Regulating employee leasing companies and professional employer organizations can be a formidable task. Elected officials of West Virginia's Government Organization Subcommittee C is learning just how difficult it can be. Mannix Porterfield, a reporter with the Register-Herald, provides us with an insight into examining the operations of these companies.
This article makes a strong case why business owners and executives should seek professional advice when considering the selection of an Employee Leasing, HR Outsourcing, or Professional Employer Organization for their company.
Legislators Mull Professional Employer Organizations
By Mannix Porterfield
Register - Herald
An emergency rule is coming in mid-June to govern how Professional Employer Organizations align with workers’ compensation coverage, but other issues affecting them don’t end there. In fact, based on Sunday’s discussion by Government Organization Subcommittee C, lawmakers had best plan on looking at PEOs during interims for the rest of the year. Taxes, labor laws and unemployment compensation are all matters the panel plans to look at, Sen. Evan Jenkins, D-Cabell, a co-chairman, assured members. Until last year, there was no regulation of the growing business, and it was the PEO industry itself that called on lawmakers for some standards.
“They are worried, in part, about the image an unscrupulous entity that would act like a PEO but not really be a PEO, and come in and spoil what an appropriately formed and structured PEO may do,” Jenkins said. Insurance Commissioner Jane Cline told the panel her office intends to file an emergency workers’ compensation rule governing PEOs with the secretary of state’s office next month. “The issue of health insurance coverage seems to be a big concern,” Cline said. Cline recalled “a disastrous situation” that occurred with a PEO in North Carolina when the company slipped into bankruptcy, leaving a number of employees in the lurch.
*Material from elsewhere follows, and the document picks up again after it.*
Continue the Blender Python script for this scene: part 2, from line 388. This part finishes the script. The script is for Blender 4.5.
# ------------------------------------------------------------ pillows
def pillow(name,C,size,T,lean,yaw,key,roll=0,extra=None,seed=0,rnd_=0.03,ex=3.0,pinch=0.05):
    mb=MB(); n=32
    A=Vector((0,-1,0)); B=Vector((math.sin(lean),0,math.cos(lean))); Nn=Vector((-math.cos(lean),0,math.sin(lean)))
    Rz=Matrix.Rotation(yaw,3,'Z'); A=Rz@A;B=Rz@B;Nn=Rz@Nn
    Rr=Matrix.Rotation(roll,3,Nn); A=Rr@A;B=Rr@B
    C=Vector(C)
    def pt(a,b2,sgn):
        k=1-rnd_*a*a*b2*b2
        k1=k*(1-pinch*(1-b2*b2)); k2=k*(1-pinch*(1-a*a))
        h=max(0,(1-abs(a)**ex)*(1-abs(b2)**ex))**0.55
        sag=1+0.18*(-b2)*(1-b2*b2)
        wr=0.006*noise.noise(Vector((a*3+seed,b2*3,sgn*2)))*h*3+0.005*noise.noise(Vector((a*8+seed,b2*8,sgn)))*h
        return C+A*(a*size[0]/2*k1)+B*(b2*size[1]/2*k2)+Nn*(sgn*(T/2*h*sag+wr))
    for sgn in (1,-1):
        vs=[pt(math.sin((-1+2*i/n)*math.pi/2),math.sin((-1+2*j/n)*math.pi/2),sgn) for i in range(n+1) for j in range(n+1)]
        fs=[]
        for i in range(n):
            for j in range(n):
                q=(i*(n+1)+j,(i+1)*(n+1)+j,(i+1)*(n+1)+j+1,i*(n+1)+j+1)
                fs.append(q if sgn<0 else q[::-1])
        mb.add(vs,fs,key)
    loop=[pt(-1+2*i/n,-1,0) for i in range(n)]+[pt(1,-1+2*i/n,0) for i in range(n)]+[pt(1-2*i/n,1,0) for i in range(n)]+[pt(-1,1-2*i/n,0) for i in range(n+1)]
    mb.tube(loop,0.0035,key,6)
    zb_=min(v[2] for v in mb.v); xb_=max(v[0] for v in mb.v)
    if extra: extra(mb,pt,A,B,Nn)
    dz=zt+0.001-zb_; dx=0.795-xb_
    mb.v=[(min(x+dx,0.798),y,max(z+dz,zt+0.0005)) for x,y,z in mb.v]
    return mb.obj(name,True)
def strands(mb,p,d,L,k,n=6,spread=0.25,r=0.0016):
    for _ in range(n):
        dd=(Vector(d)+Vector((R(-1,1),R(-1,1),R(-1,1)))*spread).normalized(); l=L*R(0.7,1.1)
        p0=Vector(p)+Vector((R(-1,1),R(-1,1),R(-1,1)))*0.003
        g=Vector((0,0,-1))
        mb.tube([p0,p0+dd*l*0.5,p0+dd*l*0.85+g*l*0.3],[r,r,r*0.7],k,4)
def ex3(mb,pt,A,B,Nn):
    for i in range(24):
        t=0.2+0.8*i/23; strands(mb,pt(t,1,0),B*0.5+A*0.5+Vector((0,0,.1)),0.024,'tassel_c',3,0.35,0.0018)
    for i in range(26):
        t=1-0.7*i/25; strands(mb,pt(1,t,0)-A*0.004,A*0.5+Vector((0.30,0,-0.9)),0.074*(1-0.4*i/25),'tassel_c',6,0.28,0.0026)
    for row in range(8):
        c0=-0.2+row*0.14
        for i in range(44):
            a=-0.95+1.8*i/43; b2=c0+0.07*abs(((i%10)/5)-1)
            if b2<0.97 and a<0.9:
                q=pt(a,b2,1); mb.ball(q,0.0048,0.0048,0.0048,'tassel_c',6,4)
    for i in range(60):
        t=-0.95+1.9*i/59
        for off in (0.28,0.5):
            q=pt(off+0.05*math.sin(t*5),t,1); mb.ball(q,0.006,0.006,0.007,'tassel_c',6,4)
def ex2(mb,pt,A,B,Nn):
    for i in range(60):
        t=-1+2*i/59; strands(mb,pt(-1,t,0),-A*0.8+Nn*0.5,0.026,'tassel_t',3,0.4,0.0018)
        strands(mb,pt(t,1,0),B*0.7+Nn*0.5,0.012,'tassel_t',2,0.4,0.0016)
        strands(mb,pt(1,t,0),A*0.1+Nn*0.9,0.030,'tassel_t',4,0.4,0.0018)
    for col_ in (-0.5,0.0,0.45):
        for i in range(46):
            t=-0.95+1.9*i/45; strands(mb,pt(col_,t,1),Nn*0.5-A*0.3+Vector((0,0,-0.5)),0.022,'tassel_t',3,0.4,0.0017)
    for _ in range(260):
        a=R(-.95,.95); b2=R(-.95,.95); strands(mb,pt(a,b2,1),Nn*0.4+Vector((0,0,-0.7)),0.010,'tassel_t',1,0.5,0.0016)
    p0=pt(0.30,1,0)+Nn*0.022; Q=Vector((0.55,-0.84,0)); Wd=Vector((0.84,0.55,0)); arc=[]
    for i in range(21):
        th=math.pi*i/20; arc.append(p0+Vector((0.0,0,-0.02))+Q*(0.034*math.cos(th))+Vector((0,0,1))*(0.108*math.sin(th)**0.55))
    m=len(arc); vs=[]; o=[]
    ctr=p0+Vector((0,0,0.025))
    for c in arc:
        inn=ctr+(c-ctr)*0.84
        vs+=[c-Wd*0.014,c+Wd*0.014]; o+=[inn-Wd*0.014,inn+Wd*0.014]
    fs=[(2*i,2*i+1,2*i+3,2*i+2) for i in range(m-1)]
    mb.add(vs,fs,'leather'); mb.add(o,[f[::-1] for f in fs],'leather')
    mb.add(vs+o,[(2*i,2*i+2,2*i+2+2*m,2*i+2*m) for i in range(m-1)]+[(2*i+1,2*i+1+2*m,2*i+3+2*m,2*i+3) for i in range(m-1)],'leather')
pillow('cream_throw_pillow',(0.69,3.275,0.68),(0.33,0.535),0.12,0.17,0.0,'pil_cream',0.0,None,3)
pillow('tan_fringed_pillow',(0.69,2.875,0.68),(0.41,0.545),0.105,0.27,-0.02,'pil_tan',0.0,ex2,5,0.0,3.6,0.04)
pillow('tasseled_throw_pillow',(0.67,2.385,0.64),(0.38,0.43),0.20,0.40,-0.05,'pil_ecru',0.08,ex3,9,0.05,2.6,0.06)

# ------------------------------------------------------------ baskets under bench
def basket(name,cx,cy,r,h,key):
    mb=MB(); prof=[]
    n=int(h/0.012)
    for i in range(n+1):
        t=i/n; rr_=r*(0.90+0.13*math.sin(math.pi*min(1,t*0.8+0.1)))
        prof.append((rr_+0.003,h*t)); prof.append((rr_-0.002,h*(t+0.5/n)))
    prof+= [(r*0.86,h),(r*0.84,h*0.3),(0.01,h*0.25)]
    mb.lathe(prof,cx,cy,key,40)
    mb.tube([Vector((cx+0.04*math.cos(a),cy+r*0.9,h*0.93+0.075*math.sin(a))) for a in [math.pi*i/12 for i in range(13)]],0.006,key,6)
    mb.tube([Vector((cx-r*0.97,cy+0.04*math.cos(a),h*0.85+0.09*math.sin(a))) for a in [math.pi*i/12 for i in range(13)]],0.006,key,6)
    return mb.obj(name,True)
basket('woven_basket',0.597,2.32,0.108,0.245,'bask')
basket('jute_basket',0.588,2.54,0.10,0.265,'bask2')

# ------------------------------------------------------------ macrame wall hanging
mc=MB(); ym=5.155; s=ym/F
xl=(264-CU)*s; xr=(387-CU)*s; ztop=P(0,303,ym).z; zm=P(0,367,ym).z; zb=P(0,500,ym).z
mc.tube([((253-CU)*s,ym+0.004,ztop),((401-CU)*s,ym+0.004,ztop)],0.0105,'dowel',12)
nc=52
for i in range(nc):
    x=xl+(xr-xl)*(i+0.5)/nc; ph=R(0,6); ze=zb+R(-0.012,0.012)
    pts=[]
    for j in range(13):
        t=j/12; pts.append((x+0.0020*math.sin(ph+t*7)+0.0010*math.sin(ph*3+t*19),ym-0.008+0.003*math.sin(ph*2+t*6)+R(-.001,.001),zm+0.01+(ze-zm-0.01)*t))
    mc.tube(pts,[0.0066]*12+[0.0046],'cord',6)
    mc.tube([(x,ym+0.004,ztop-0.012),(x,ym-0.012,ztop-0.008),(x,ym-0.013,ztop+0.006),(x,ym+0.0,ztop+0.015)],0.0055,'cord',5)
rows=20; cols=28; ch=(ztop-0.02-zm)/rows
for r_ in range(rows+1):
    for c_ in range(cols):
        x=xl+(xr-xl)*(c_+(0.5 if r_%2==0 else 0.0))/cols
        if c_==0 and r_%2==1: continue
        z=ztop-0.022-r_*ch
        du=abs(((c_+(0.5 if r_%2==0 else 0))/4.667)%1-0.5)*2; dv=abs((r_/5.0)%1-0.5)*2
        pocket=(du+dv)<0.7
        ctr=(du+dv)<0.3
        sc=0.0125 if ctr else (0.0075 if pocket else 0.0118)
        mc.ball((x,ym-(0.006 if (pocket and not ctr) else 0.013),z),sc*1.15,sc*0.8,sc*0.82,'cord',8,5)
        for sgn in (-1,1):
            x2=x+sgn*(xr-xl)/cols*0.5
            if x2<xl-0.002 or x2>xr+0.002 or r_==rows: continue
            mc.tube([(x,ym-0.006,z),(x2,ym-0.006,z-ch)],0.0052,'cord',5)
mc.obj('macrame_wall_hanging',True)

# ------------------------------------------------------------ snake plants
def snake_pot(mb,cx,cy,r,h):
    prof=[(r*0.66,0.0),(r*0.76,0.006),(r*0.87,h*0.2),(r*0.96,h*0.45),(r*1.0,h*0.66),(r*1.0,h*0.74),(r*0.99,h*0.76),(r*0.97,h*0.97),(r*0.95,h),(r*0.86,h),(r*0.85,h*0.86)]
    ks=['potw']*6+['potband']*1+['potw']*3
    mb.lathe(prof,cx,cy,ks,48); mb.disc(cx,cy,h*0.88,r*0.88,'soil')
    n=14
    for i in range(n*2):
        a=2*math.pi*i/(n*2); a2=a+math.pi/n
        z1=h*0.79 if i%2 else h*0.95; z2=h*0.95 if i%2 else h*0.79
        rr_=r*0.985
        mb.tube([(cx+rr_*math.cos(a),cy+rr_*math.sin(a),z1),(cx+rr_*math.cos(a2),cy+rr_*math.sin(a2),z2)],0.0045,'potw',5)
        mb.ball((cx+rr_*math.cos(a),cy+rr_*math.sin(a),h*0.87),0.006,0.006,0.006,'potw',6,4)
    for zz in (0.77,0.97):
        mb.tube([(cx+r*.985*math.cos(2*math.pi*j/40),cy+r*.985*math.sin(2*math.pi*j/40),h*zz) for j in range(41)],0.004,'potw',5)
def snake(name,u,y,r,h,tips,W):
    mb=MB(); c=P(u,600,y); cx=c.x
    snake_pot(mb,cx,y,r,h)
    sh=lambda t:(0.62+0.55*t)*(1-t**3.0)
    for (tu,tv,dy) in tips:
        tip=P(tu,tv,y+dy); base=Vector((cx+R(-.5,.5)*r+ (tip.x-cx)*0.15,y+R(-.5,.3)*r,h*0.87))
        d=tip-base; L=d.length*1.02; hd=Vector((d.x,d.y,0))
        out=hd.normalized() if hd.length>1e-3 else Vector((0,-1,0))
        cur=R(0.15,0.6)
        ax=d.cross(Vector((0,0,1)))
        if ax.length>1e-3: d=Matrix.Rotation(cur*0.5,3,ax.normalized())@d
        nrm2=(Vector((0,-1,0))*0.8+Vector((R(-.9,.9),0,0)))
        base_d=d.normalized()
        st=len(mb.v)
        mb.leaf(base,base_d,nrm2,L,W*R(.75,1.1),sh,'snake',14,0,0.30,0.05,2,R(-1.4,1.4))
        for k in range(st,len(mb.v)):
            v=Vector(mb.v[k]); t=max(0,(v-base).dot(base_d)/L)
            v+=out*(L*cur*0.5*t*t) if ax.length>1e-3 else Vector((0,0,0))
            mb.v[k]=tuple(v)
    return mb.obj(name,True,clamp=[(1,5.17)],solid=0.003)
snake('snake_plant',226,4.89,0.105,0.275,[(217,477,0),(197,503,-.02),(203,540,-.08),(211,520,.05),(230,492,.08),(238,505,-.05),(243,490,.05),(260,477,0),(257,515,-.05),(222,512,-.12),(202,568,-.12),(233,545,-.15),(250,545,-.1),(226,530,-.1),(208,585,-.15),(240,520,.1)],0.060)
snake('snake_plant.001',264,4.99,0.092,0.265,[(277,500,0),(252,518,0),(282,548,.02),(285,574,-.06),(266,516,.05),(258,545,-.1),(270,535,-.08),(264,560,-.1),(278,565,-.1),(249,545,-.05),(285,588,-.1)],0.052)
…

About 14 states have some type of legislation on the books similar to West Virginia’s new law. “Are there places that have a track record of PEOs that we could somehow follow and not have to re-invent the wheel?” asked Sen. Ron Stollings, D-Boone, a doctor. Cline said the industry is interested in the Legislature providing some levels of regulation. “There are legitimate ones doing legitimate things out there,” the insurance commissioner said. “They’re concerned about the ones who might be doing it in a rogue manner.” Committee counsel Brenda Thompson said legislation “varies so greatly” in states that have enacted such legislation, “and it’s really a new creature.”
A lawsuit in Nevada over a PEO law has traveled through four courts already and remains unsettled after eight years of litigation, she pointed out. “This is pretty heavy stuff we’re going into,” Stollings said. “I wish someone had plowed a furrow for us to follow.”
PEOs function as a go-between for a business and its employees, such as in the operation of a firm offering temporary secretarial help, Jenkins explained afterward. “So that company writes one check to the PEO, who would cover all aspects of the employees,” the senator said. “It’s almost like having a dual employer situation. The PEO promotes itself as relieving that employer of the many traditional employer-employee management responsibilities.” A company may retain its right to discipline and fire its workers, but the PEO is the actual entity writing the checks, paying taxes on wages and covering the benefits, he said.
“As we studied this last year, we kept peeling back layers of what these PEOs did,” Jenkins said. “We realized it’s a very complex system.” Last year’s measure merely requires PEOs to register with Cline’s office to lay the groundwork for getting workers’ compensation coverage. “We were wanting to make sure employers weren’t dodging their workers’ compensation responsibilities by using a PEO, and a worker, if injured on the job, wouldn’t find himself in a Catch-22,” Jenkins said.